PROBLEM DESCRIPTION: Output the records exactly as they appear, with no pictures included.

-- START OF EXTRACTED RECORDS --

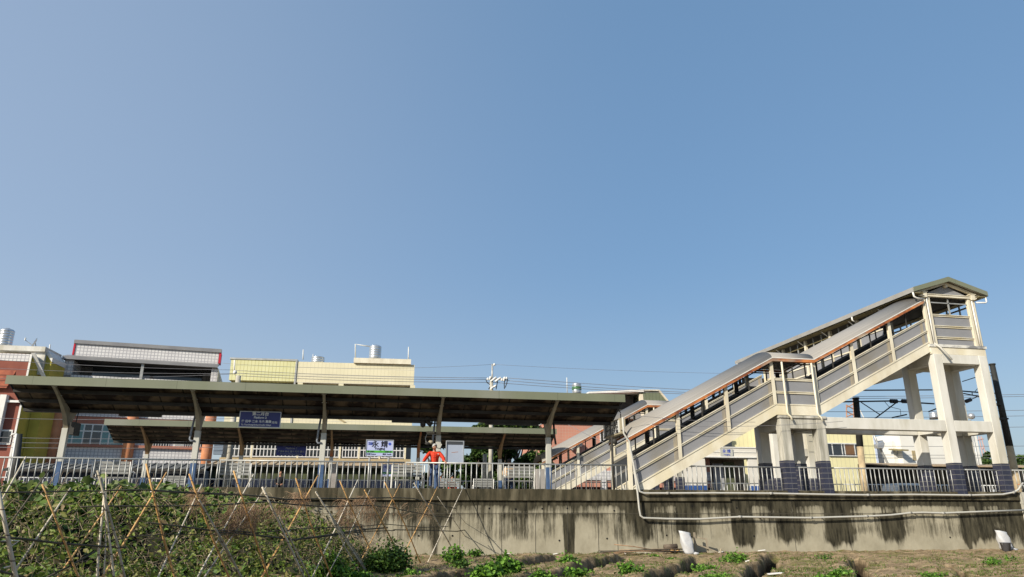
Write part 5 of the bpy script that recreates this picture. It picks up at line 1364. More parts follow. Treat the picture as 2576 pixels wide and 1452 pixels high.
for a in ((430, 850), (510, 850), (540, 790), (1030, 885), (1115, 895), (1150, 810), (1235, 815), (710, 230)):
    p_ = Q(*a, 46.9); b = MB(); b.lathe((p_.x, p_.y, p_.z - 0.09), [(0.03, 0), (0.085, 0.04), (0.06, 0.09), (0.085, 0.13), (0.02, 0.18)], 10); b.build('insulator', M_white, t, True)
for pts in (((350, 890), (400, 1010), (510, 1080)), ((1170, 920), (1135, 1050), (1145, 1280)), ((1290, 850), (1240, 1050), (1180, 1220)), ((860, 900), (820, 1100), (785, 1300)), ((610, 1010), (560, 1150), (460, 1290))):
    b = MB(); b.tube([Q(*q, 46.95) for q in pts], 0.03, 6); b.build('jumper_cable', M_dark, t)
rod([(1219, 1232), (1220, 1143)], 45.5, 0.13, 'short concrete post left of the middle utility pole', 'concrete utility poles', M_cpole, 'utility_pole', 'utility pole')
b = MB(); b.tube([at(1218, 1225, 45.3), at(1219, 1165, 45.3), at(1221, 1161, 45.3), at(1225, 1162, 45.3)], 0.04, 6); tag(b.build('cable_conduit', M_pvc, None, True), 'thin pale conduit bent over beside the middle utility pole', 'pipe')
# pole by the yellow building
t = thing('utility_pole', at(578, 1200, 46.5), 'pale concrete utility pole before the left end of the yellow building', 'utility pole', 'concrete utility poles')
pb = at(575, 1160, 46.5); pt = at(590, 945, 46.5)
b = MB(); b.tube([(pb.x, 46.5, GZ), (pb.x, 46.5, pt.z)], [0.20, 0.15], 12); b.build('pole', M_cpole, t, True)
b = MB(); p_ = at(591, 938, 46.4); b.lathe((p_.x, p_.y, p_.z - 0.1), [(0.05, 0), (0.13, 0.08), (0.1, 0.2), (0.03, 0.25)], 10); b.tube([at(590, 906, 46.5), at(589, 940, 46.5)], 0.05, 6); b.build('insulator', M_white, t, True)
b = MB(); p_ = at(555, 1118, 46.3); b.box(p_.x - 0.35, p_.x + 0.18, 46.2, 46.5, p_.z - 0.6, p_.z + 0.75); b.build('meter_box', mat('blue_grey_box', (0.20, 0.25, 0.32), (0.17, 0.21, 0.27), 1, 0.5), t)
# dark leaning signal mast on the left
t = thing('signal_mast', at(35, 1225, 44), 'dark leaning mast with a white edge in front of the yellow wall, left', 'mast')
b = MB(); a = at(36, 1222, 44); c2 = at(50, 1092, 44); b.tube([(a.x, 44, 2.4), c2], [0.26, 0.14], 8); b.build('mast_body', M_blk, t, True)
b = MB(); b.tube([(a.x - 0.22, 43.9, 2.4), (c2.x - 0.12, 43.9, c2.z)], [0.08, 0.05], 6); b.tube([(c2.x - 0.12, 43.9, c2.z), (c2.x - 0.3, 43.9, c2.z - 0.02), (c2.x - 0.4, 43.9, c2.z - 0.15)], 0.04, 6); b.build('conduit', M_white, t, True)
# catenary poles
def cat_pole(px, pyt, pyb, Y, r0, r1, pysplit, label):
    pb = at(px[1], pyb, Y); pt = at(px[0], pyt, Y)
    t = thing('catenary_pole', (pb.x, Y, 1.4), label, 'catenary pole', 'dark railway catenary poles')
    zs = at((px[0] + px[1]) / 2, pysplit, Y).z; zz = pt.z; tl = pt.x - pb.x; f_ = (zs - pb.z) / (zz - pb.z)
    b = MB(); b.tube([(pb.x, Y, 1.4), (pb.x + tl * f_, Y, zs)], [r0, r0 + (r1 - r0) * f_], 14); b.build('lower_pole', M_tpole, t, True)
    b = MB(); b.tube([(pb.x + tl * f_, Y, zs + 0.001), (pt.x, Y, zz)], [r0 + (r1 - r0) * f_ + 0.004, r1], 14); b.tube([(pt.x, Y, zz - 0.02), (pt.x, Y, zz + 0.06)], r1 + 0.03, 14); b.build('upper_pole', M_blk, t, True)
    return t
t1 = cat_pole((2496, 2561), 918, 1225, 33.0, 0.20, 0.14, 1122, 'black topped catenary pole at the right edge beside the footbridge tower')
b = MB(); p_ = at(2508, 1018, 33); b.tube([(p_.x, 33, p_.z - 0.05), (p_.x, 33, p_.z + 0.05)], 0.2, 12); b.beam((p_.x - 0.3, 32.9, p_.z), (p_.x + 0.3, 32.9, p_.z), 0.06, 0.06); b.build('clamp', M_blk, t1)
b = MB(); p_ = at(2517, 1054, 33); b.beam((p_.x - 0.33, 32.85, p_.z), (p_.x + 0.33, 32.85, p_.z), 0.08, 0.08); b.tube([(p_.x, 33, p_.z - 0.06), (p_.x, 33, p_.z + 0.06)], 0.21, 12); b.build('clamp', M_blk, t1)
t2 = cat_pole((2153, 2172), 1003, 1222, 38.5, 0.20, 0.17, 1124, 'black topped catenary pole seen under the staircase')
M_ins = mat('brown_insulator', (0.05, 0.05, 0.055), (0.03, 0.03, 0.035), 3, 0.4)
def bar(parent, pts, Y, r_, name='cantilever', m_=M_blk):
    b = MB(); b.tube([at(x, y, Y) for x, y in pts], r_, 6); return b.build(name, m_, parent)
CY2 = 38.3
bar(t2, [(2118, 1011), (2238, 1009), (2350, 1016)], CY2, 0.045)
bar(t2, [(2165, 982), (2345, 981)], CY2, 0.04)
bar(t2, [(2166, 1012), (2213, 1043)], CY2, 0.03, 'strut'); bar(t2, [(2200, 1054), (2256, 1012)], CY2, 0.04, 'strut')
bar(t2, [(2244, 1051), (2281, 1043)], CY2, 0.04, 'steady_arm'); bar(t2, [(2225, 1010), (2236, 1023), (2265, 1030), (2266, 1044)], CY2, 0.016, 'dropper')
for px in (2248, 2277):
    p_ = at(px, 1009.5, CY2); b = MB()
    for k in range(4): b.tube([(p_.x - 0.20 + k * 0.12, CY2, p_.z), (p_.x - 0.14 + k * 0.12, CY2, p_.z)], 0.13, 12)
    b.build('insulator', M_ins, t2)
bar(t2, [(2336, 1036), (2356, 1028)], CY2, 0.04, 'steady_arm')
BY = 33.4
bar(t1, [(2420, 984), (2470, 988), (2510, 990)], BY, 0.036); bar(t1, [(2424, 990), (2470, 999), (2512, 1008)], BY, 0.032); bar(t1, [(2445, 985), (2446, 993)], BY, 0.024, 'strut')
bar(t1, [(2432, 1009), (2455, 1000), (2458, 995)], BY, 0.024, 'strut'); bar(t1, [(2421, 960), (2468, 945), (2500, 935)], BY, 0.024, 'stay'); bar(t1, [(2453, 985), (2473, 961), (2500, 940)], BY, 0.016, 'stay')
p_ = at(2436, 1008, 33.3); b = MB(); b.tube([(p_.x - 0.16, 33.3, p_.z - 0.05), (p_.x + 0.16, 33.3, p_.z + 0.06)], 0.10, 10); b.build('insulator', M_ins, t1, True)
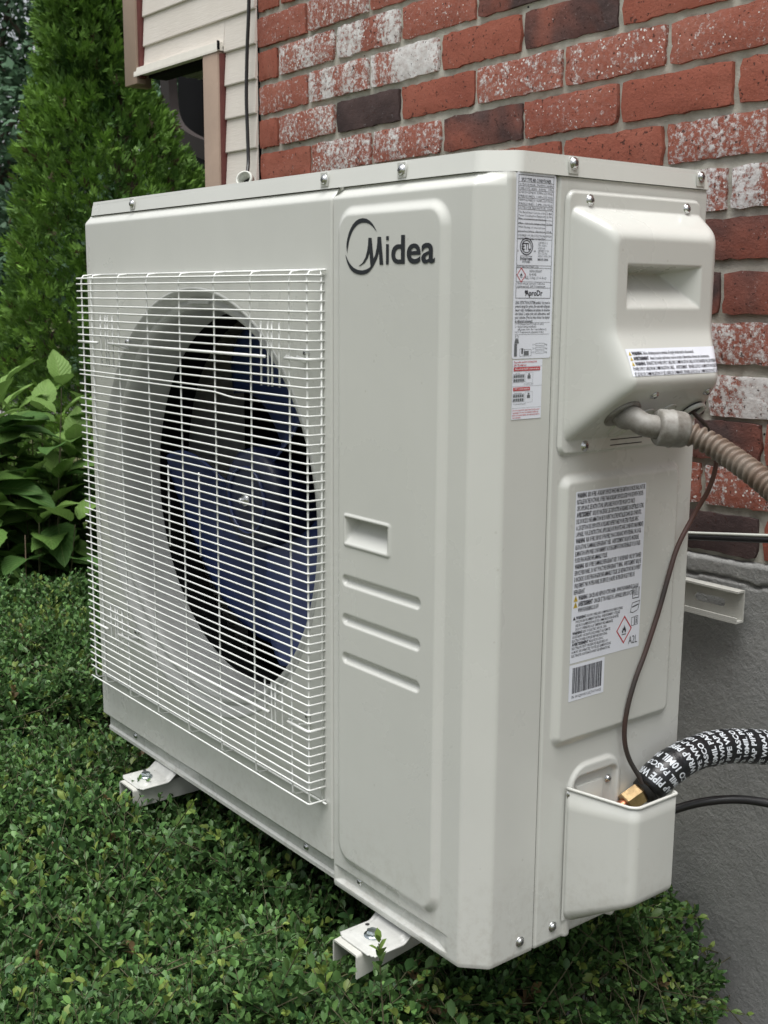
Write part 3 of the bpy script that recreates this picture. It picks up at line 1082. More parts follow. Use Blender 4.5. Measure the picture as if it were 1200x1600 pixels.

-- END OF EXTRACTED RECORDS --

WORKED SOLUTION:
Write part 5 of the bpy script that recreates this picture. It picks up at line 1364. More parts follow. Treat the picture as 2576 pixels wide and 1452 pixels high.
for a in ((430, 850), (510, 850), (540, 790), (1030, 885), (1115, 895), (1150, 810), (1235, 815), (710, 230)):
    p_ = Q(*a, 46.9); b = MB(); b.lathe((p_.x, p_.y, p_.z - 0.09), [(0.03, 0), (0.085, 0.04), (0.06, 0.09), (0.085, 0.13), (0.02, 0.18)], 10); b.build('insulator', M_white, t, True)
for pts in (((350, 890), (400, 1010), (510, 1080)), ((1170, 920), (1135, 1050), (1145, 1280)), ((1290, 850), (1240, 1050), (1180, 1220)), ((860, 900), (820, 1100), (785, 1300)), ((610, 1010), (560, 1150), (460, 1290))):
    b = MB(); b.tube([Q(*q, 46.95) for q in pts], 0.03, 6); b.build('jumper_cable', M_dark, t)
rod([(1219, 1232), (1220, 1143)], 45.5, 0.13, 'short concrete post left of the middle utility pole', 'concrete utility poles', M_cpole, 'utility_pole', 'utility pole')
b = MB(); b.tube([at(1218, 1225, 45.3), at(1219, 1165, 45.3), at(1221, 1161, 45.3), at(1225, 1162, 45.3)], 0.04, 6); tag(b.build('cable_conduit', M_pvc, None, True), 'thin pale conduit bent over beside the middle utility pole', 'pipe')
# pole by the yellow building
t = thing('utility_pole', at(578, 1200, 46.5), 'pale concrete utility pole before the left end of the yellow building', 'utility pole', 'concrete utility poles')
pb = at(575, 1160, 46.5); pt = at(590, 945, 46.5)
b = MB(); b.tube([(pb.x, 46.5, GZ), (pb.x, 46.5, pt.z)], [0.20, 0.15], 12); b.build('pole', M_cpole, t, True)
b = MB(); p_ = at(591, 938, 46.4); b.lathe((p_.x, p_.y, p_.z - 0.1), [(0.05, 0), (0.13, 0.08), (0.1, 0.2), (0.03, 0.25)], 10); b.tube([at(590, 906, 46.5), at(589, 940, 46.5)], 0.05, 6); b.build('insulator', M_white, t, True)
b = MB(); p_ = at(555, 1118, 46.3); b.box(p_.x - 0.35, p_.x + 0.18, 46.2, 46.5, p_.z - 0.6, p_.z + 0.75); b.build('meter_box', mat('blue_grey_box', (0.20, 0.25, 0.32), (0.17, 0.21, 0.27), 1, 0.5), t)
# dark leaning signal mast on the left
t = thing('signal_mast', at(35, 1225, 44), 'dark leaning mast with a white edge in front of the yellow wall, left', 'mast')
b = MB(); a = at(36, 1222, 44); c2 = at(50, 1092, 44); b.tube([(a.x, 44, 2.4), c2], [0.26, 0.14], 8); b.build('mast_body', M_blk, t, True)
b = MB(); b.tube([(a.x - 0.22, 43.9, 2.4), (c2.x - 0.12, 43.9, c2.z)], [0.08, 0.05], 6); b.tube([(c2.x - 0.12, 43.9, c2.z), (c2.x - 0.3, 43.9, c2.z - 0.02), (c2.x - 0.4, 43.9, c2.z - 0.15)], 0.04, 6); b.build('conduit', M_white, t, True)
# catenary poles
def cat_pole(px, pyt, pyb, Y, r0, r1, pysplit, label):
    pb = at(px[1], pyb, Y); pt = at(px[0], pyt, Y)
    t = thing('catenary_pole', (pb.x, Y, 1.4), label, 'catenary pole', 'dark railway catenary poles')
    zs = at((px[0] + px[1]) / 2, pysplit, Y).z; zz = pt.z; tl = pt.x - pb.x; f_ = (zs - pb.z) / (zz - pb.z)
    b = MB(); b.tube([(pb.x, Y, 1.4), (pb.x + tl * f_, Y, zs)], [r0, r0 + (r1 - r0) * f_], 14); b.build('lower_pole', M_tpole, t, True)
    b = MB(); b.tube([(pb.x + tl * f_, Y, zs + 0.001), (pt.x, Y, zz)], [r0 + (r1 - r0) * f_ + 0.004, r1], 14); b.tube([(pt.x, Y, zz - 0.02), (pt.x, Y, zz + 0.06)], r1 + 0.03, 14); b.build('upper_pole', M_blk, t, True)
    return t
t1 = cat_pole((2496, 2561), 918, 1225, 33.0, 0.20, 0.14, 1122, 'black topped catenary pole at the right edge beside the footbridge tower')
b = MB(); p_ = at(2508, 1018, 33); b.tube([(p_.x, 33, p_.z - 0.05), (p_.x, 33, p_.z + 0.05)], 0.2, 12); b.beam((p_.x - 0.3, 32.9, p_.z), (p_.x + 0.3, 32.9, p_.z), 0.06, 0.06); b.build('clamp', M_blk, t1)
b = MB(); p_ = at(2517, 1054, 33); b.beam((p_.x - 0.33, 32.85, p_.z), (p_.x + 0.33, 32.85, p_.z), 0.08, 0.08); b.tube([(p_.x, 33, p_.z - 0.06), (p_.x, 33, p_.z + 0.06)], 0.21, 12); b.build('clamp', M_blk, t1)
t2 = cat_pole((2153, 2172), 1003, 1222, 38.5, 0.20, 0.17, 1124, 'black topped catenary pole seen under the staircase')
M_ins = mat('brown_insulator', (0.05, 0.05, 0.055), (0.03, 0.03, 0.035), 3, 0.4)
def bar(parent, pts, Y, r_, name='cantilever', m_=M_blk):
    b = MB(); b.tube([at(x, y, Y) for x, y in pts], r_, 6); return b.build(name, m_, parent)
CY2 = 38.3
bar(t2, [(2118, 1011), (2238, 1009), (2350, 1016)], CY2, 0.045)
bar(t2, [(2165, 982), (2345, 981)], CY2, 0.04)
bar(t2, [(2166, 1012), (2213, 1043)], CY2, 0.03, 'strut'); bar(t2, [(2200, 1054), (2256, 1012)], CY2, 0.04, 'strut')
bar(t2, [(2244, 1051), (2281, 1043)], CY2, 0.04, 'steady_arm'); bar(t2, [(2225, 1010), (2236, 1023), (2265, 1030), (2266, 1044)], CY2, 0.016, 'dropper')
for px in (2248, 2277):
    p_ = at(px, 1009.5, CY2); b = MB()
    for k in range(4): b.tube([(p_.x - 0.20 + k * 0.12, CY2, p_.z), (p_.x - 0.14 + k * 0.12, CY2, p_.z)], 0.13, 12)
    b.build('insulator', M_ins, t2)
bar(t2, [(2336, 1036), (2356, 1028)], CY2, 0.04, 'steady_arm')
BY = 33.4
bar(t1, [(2420, 984), (2470, 988), (2510, 990)], BY, 0.036); bar(t1, [(2424, 990), (2470, 999), (2512, 1008)], BY, 0.032); bar(t1, [(2445, 985), (2446, 993)], BY, 0.024, 'strut')
bar(t1, [(2432, 1009), (2455, 1000), (2458, 995)], BY, 0.024, 'strut'); bar(t1, [(2421, 960), (2468, 945), (2500, 935)], BY, 0.024, 'stay'); bar(t1, [(2453, 985), (2473, 961), (2500, 940)], BY, 0.016, 'stay')
p_ = at(2436, 1008, 33.3); b = MB(); b.tube([(p_.x - 0.16, 33.3, p_.z - 0.05), (p_.x + 0.16, 33.3, p_.z + 0.06)], 0.10, 10); b.build('insulator', M_ins, t1, True)
Write part 3 of the bpy script that recreates this picture. It picks up at line 1082. More parts follow. Use Blender 4.5. Measure the picture as if it were 1200x1600 pixels.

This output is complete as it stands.